SMT
From GoFacts
What is SMT
SMT or Simultaneous multithreading, often referred to as SMT, is a technique for improving the overall efficiency of the hardware that executes instructions in a computer. This hardware is typically called the CPU. SMT permits multiple independent threads of execution to better utilize the resources provided by modern processor architectures.
Normal multithreading operating systems allow multiple processes and threads to utilize the processor one at a time, giving its exclusive ownership to a particular thread for a time slice in the order of milliseconds. Quite often, a process will stall for hundreds of cycles while waiting for some external resource (for example, a RAM load), thus wasting processor time.
A successive improvement is super-threading, where the processor can execute instructions from a different thread each cycle. Thus cycles left unused by a thread can be used by another that is ready to run.
Still, a given thread is almost surely not utilizing all the multiple execution units of a modern processor at the same time. Simultaneous multithreading allows multiple threads to execute different instructions in the same clock cycle, using the execution units that the first thread left spare.

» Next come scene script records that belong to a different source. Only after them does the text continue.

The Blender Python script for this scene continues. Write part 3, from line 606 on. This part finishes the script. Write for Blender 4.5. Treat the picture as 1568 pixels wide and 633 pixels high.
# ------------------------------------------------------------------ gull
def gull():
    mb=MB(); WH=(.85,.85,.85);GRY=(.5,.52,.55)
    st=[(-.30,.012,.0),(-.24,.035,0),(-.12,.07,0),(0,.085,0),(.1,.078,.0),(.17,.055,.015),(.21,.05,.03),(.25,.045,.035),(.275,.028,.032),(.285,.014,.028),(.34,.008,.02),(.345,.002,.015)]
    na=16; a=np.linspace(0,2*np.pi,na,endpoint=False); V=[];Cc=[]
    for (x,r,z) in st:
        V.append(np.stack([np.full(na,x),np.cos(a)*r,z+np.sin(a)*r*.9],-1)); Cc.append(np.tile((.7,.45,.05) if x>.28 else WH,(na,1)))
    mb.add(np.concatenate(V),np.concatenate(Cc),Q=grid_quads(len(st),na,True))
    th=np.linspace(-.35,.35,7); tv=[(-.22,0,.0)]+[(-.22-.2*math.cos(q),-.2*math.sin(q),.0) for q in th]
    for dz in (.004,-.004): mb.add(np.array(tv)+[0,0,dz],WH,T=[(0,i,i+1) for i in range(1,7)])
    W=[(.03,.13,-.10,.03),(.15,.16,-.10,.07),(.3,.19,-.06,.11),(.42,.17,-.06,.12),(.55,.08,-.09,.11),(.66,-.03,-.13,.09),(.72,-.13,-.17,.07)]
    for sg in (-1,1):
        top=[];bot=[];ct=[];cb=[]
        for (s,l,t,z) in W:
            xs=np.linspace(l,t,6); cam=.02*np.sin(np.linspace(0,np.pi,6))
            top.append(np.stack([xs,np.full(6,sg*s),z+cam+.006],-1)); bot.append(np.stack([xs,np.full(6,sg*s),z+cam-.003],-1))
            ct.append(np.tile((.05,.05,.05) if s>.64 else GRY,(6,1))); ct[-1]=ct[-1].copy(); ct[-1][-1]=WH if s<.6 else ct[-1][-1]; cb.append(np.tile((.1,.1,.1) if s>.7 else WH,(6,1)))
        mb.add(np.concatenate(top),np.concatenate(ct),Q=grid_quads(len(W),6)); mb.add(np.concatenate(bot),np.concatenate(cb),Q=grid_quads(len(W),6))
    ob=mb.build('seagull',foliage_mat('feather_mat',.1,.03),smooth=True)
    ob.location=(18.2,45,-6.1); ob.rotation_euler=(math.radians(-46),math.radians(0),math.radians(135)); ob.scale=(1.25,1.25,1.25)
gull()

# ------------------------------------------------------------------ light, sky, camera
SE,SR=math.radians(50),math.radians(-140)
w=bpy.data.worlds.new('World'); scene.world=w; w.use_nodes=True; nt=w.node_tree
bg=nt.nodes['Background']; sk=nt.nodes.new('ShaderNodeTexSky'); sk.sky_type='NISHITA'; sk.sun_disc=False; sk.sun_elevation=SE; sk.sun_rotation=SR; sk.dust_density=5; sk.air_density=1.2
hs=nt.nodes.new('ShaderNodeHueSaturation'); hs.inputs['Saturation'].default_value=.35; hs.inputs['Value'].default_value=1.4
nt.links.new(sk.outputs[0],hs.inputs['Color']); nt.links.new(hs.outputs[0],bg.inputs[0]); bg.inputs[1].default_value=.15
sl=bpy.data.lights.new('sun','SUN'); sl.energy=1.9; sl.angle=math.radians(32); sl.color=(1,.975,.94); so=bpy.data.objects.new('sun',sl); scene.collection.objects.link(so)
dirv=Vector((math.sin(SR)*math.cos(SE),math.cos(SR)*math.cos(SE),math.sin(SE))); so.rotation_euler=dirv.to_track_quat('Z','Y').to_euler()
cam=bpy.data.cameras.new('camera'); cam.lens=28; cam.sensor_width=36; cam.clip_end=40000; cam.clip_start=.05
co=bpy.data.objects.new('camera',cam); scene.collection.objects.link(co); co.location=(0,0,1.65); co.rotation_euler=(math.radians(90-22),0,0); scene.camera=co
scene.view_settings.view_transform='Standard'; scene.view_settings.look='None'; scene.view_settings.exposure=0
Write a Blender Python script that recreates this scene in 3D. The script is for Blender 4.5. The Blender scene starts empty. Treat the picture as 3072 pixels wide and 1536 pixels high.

This is done without great changes to the basic processor architecture: the main additions needed are the ability to fetch instructions from multiple threads in a cycle, and a larger register file to hold data from multiple threads. The number of concurrent threads can be decided by the chip designers, but practical restrictions on chip complexity usually limit the number to 2, 4 or sometimes 8 concurrent threads.
The IBM POWER5, announced in May 2004, is a dual-core processor, with each core including a two-thread SMT engine. IBM's implementation is more sophisticated than the previous ones, because it can assign a different priority to the various threads, and the SMT engine can be turned on and off dynamically, to better execute those workloads where a SMT processor would not increase performance.
How to disable/enable SMT on Linux
You can provide this at the yaboot "boot:" prompt as a kernel commandline option. boot: linux smt-enabled=off
You can also offline the threads after boot with:
# for AA in `seq 1 2 127` ; do echo "0" > /sys/devices/system/cpu/cpu$AA/online ; done
and replace the "0" with a "1" to turn the threads back on.